Şaka maka Nasıl olur? Olur mu öyle şey? Evde o kadar süre nasıl oturacağız? Derken haftalar geçti. 1aya yakındır evinden hiç ama hiç çıkmamışlarımız var. Kendi canını ve sevdiklerinin canını en çok seven onlar işte. İşi gücü,ihtiyacı doğrultusunda evden çıkmak zorunda kalanları lafımdan tenzih ediyorum tabii ki. Neyse bir şekilde evde zaman geçirmeye ve kendi çapımızda sosyalleşmeye,eğlenmeye alıştık bile. Bu süreçte bazı şeyler o kadar çok konuşuldu,paylaşıldı,tekrarlandı ve göze sokuldu ki deyim yerindeyse kabak tadı vermeye başladı.
NELERDEN ÇOK SIKILDIK?
Sesli notlar: Kendi adıma söyleyebilirim ki en çok canımı sıkan her mecradan gelen ‘’Arkadaşlar’ ile başlayan türlü türlü sesli notlar çoğuda yanlış bilgi içeriyor ve insanı panikletmek dışında hiçbir işe yaramıyor.
Bilirkişiler: Doktorlarda dahil olmak üzere herkesin sosyal medya üzerinden korona virüs hakkında verdiği bilgiler. Tabii ki bilinçlenmemiz için özellikle doktorların görüş ve paylaşımları bizim için çok önemli ama konuya vakıf olmayan kişilerin dâhi şunu yapın,muhakkak bunu yiyin bunu için tavsiyeleri de artık çok sıkmaya başladı. Tamam belli başlı vitamin kaynaklarını kullanmak bagışıklılığı güçlü tutmak için çok önemli ama bilinçsiz vitamitüketimi dede sağlıklı değil.

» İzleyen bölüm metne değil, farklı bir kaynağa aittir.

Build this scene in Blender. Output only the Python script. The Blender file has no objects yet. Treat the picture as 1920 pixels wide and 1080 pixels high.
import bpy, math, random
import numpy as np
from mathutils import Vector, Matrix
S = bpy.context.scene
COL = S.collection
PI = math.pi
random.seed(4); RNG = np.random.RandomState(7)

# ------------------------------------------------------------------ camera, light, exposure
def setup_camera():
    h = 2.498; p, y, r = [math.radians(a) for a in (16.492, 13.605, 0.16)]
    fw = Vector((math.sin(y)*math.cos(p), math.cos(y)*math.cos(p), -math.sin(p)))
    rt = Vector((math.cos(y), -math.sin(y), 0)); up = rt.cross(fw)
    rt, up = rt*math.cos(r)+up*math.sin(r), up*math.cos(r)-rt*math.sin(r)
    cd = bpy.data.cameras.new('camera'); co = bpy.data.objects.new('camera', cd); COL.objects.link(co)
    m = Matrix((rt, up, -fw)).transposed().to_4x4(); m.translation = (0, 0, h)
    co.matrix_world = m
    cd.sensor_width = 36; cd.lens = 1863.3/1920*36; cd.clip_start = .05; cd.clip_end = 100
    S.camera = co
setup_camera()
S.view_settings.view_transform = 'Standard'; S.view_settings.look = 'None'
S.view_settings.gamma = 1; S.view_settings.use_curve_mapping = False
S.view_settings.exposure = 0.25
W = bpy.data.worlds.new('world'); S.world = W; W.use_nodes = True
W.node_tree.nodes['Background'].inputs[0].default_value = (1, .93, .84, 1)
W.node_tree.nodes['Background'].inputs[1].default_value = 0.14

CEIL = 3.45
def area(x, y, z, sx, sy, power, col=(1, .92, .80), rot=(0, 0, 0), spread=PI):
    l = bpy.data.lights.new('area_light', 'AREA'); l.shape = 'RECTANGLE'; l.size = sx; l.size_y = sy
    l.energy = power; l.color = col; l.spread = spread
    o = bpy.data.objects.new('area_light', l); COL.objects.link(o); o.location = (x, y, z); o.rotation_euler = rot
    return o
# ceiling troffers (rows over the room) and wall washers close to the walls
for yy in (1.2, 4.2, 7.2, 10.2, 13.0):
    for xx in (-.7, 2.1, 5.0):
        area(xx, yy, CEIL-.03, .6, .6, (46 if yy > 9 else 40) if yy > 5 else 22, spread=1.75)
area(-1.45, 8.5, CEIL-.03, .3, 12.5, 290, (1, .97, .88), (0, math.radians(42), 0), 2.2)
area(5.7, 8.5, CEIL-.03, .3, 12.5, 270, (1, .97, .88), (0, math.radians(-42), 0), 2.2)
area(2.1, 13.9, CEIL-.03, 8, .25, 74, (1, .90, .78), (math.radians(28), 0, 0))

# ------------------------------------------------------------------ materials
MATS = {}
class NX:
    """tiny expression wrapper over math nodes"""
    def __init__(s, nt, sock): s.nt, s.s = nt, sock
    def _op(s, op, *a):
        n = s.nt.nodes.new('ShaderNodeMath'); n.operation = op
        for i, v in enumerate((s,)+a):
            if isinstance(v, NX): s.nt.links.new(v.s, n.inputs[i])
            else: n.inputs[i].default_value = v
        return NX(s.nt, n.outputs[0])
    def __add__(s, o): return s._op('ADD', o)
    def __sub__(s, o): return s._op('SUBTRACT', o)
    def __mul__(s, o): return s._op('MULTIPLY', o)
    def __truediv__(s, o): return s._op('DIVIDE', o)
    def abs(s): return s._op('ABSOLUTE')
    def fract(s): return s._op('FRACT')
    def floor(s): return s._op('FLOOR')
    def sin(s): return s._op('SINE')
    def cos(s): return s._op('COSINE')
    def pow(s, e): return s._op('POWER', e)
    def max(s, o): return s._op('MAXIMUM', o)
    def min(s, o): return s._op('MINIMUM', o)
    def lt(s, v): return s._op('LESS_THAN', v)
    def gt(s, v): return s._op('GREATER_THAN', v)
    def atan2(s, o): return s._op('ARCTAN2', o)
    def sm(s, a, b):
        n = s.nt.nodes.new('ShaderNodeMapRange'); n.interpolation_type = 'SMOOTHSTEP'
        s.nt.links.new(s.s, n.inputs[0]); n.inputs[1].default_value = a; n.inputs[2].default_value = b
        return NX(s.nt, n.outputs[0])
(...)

Canlı yayınlar: Kendimizi karantinaya aldığımızdan beri en popüler aktivitelerden biri instagram üzerinden yapılan canlı yayınlardı ve yayın açanların sayısı gün geçtikçe arttı,artıyor. Kimi çok keyifli ve eğitici geçerken kimi sadece boş geyik muhabbetinden öteye gidemiyor. İnstagram hesabımı açtığımda en az 5 kişi canlı yayın açmış oluyor ve saatlerce sürüyor. Benim için canlı yayınlarda cazibesini yitirdi diyebilirim.
İnstagram paylaşımları:Dönemsel en çok paylaşılan fotoğrafların başında ful makyajlı kadınların ‘’ev halim’’ açıklamasıyla paylaştığı fotoğraflar geliyor. Bunu sürekli evde yapılan spor paylaşımları,günlük hayatında eline kitap almamış kişilerin kitap önerileri takip ediyor. İnstagrama bakacak olursak şu dönem herkes birer şef oldu bir de bilen bilmeyen bir yemek tarifi verme yarışına girmiş hele ekmek yapanlar yok mu! Her gün birinden çeşitli şekillerde yapılan ekmek tarifi alır olduk. Meydan okumalar yastıkla elbise yapmamızla zirve yapmış durumda zaten. Bir de karantina döneminin olmazsa olmazı arşiv fotoğrafları. Paylaşılacak yeni içerik çıkmadığından dolayı herkes arşivleri talan edip ah eski günler diye paylaşım yapıyor. Çiftlerin birbirlerinin saçını kesmesi,tiktok videoları çekmesi ve dans koreografileri hazırlamaları da artık baymadı mı?
Eski sevgililer:Gündemin en kabak tadı veren kişilerinin bir türü de krizi fırsata çeviren eski sevgililer. Aradan aylar,yıllar geçmiş merak etmemiş şimdi evde sıkıntıdan ‘iyi misin?’ mesajıyla aksiyon yaratan bu kişilere aman itibar etmeyiniz. Ciddiyeti kavramayanlar:En sıkıldığım insan türü bu kişiler işte. Özellikle 20 yaş ve 65 yaş üzeri yasağına uymayarak polise kafa tutanlar,marketlere maskesiz girişin yasaklanmasına rağmen gizli saklı girmek isteyenler,karantina sürecini tatil zannedip dışarlarda güle oynaya gezmek isteyenler,doktorlar ve sağlık çalışanlarına saygısızlık yapan ve uyarılarını ters bir dille reddedenler,karantinada evden çıkmamayı toplu bir şekilde ev sosyalleşmesi zannedenler hatta gizli parti vermeye çalışanlar hepinizden çok sıkıldık.